Cotton purchase: Govt to scrap withholding tax

Rs105 billion revenues collected in July 2011, 36% more than last year.

ISLAMABAD:


The government has decided to withdraw 3.5 per cent withholding tax levied on the cotton purchase from growers by ginners besides abolishing the condition of payments to growers through banking channels -- a move that will end the strike in the ginning sector.


The decision was taken during a meeting of the Tax Reforms Coordination Group held under the chairmanship of Finance Minister Dr Abdul Hafeez Sheikh.

The Federal Board of Revenue (FBR) will issue a formal note today for the approval of the finance minister.

FBR Member (Inland Revenue Service) Khawar Khursheed Butt said that under the new arrangement, cotton ginners would pay growers in cash instead of making payments through a bank.


He said that cotton growers faced documentation problems under the previous arrangement.
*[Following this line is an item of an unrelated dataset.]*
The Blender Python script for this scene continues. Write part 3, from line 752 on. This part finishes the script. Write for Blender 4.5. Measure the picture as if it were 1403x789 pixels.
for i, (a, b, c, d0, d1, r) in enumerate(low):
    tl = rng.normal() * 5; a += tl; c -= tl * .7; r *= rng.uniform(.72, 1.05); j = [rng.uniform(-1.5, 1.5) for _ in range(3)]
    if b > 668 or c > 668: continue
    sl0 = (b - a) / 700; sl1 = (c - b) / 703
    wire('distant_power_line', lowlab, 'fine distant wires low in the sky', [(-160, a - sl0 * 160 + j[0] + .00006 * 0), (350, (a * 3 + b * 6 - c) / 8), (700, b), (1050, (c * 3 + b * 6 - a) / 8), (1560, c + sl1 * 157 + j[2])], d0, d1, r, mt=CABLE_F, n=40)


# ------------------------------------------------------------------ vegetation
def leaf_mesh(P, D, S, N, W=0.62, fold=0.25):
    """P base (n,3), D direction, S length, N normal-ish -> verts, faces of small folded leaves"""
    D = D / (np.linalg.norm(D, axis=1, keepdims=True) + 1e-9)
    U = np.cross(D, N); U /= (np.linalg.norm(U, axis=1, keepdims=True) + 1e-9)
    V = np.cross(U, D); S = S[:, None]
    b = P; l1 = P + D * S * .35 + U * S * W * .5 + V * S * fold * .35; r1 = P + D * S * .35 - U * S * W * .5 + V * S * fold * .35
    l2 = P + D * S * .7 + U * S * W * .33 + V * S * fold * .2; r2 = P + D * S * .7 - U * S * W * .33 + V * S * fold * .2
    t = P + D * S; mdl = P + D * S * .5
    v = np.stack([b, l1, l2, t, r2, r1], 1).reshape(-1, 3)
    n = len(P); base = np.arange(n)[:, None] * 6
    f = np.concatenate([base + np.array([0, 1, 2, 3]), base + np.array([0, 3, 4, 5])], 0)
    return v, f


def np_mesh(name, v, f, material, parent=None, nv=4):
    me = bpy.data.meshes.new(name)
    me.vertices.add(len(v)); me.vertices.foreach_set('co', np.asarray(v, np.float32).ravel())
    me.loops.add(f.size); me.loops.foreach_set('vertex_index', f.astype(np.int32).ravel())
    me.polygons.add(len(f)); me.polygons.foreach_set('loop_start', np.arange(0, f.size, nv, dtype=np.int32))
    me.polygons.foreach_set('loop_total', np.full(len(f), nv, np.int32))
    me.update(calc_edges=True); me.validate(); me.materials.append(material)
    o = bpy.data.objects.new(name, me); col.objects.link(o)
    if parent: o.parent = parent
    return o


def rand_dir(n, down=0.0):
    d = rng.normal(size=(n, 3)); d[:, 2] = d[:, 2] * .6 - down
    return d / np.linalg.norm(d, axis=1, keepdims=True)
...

Butt said that growers would not be liable to 3.5 per cent withholding tax, as ginners were insisting to deduct this amount from cotton payments.

However, he said that ginners would still deduct ten per cent withholding tax on the amount the middlemen took as their commission.

Ginning factories have been on strike against the government’s policy to charge withholding tax and make ginners pay through banking channels. Butt insisted that the move would not affect the government’s drive to broaden the tax base as the agriculture sector was exempted from income tax.

FBR Chairman Salman Siddique also presented during the meeting a strategic plan for revenue collection in the current fiscal year.

The chairman said that the authorities had collected Rs105 billion in taxes in July 2011, which was 36 per cent higher than the amount collected in last year’s corresponding period.

Published in The Express Tribune, August 13th, 2011.